Cameroon Hopes of a better life washed away by rain. Taher Liman / ICRC

Cameroon: Hopes of a better life washed away by rain

In the department of Logone-et-Chari, in the Far North Region of Cameroon, heavy rainfall has destroyed 70 per cent of the sorghum, bean and rice fields. Hopes are being washed away in a part of the country where many people are already struggling under the burden of war.
Article 25 November 2020 Cameroon

Since 2014, fighting in the Lake Chad basin has repeatedly forced a large number of people to flee their homes. To survive, they have often depended on the support of host communities and humanitarian aid. In the last few years, these communities have had to face an additional threat, which has challenged their resilience.

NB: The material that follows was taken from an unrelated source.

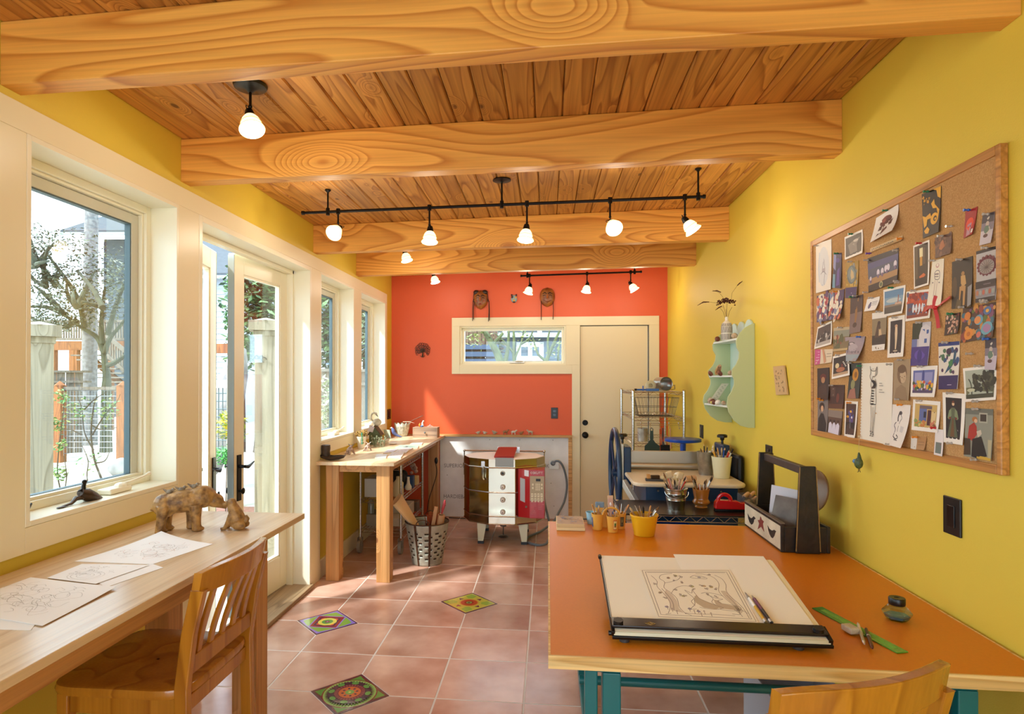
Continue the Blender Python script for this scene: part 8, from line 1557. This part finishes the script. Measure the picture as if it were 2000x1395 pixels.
# deck and stairs
t = thing('raised_deck', 'raised timber deck with railings and a stair, far behind the nearest window', 'deck', dist(180, 0, 19, GZ))
D0 = 19; fz = dist(180, 668, D0).z
b = MB(); a, c = dist(40, 0, D0, fz-.12), dist(300, 0, D0, fz-.12); b.bar(a, c, .12, .28); b.build('beam', ORW, t)
for px in (108, 146, 152, 218, 258): b = MB(); p = dist(px, 0, D0, 0); b.cbox((p.x, p.y, (GZ+fz-.26)/2), (.16, .16, fz-.26-GZ)); b.build('deck_post', ORW, t)
rt = dist(180, 628, D0).z
for z in (rt, fz+.08): b = MB(); b.bar(dist(40, 0, D0, z), dist(300, 0, D0, z), .09, .07); b.build('hand_rail', CED, t)
for k in range(52): b = MB(); p = dist(42+5*k, 0, D0, 0); b.cbox((p.x, p.y, (fz+rt)/2+.04), (.04, .04, rt-fz-.10)); b.build('baluster', CED, t)
for k, (p0, p1) in enumerate((((165, 652), (268, 748)), ((190, 640), (275, 712)), ((165, 690), (265, 772)))):
    b = MB(); b.bar(dist(*p0, D0-1.2), dist(*p1, D0-1.2), .09, .16 if k == 2 else .10); b.build('stair_stringer', CED if k < 2 else ORW, t)
for k in range(18): b = MB(); f = (k+.5)/18; u = dist(190+85*f, 640+72*f, D0-1.2); w_ = dist(190+85*f, 672+76*f, D0-1.2); b.bar(u, w_, .035, .035, (0, 1, 0)); b.build('stair_baluster', CED, t)
for k in range(9): b = MB(); f = (k+.5)/9; u = dist(168+95*f, 690+78*f, D0-1.2); b.cbox(u, (.9, .28, .04)); b.build('stair_tread', CED, t)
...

Irregular, and sometimes very severe, rainfall has led to cycles of flooding and drought, aggravating the vulnerable situation that displaced people and host communities already find themselves in because of the fighting. This year, the flooding means there will be no rice, bean or sorghum harvest.

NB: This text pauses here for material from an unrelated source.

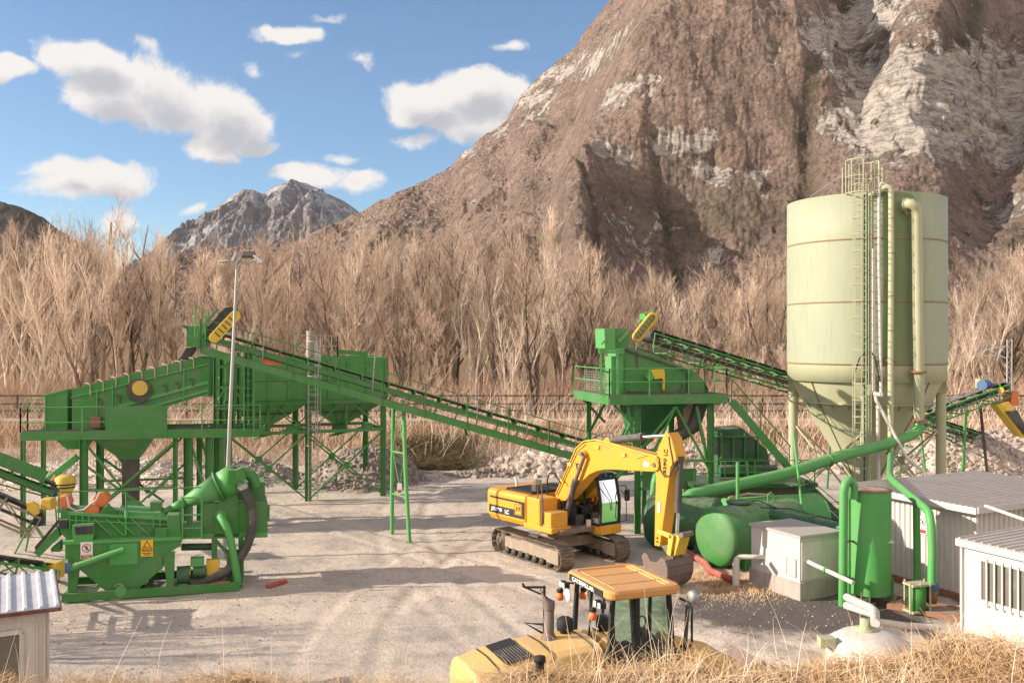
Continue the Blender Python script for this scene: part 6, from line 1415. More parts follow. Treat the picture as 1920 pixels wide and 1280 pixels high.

"My family and I fled our village because it was no longer safe. We eventually ended up in Ndogoré where we built ourselves a second home. We are worried about the rain and the flooding because it destroys our fields and our crops. This year, our resources are limited, and food is scarce."

Itta Abali, a displaced person

At the end of October, we delivered food and other household items to vulnerable people in the towns of Blangoua, Makary and Tildé in the department of Logone-et-Chari.

With some roads partially blocked, flat-bottomed boats were used to carry the supplies to the communities hardest hit by the flooding. 

In order to limit the damage caused by future floods, we hired nearly 250 local people to help us rebuild the dyke in Tildé. The dyke should protect around 5,500 people in the area.

Flooding has underscored the fault lines between communities, already present because of the conflict. With many households dependent on their herds, tensions are rising between crop and livestock farmers over access to land.

In collaboration with the Cameroon Red Cross Society, we have distributed 25,000 kilograms of rice, 5,000 litres of oil and other essential household items to 1,500 households to help them meet their most pressing needs.

We will continue our efforts to assist these communities during this difficult time, helping them to rebuild their homes and give them money to cover their immediate needs. We will also distribute seed and tools to help them safeguard their upcoming harvests.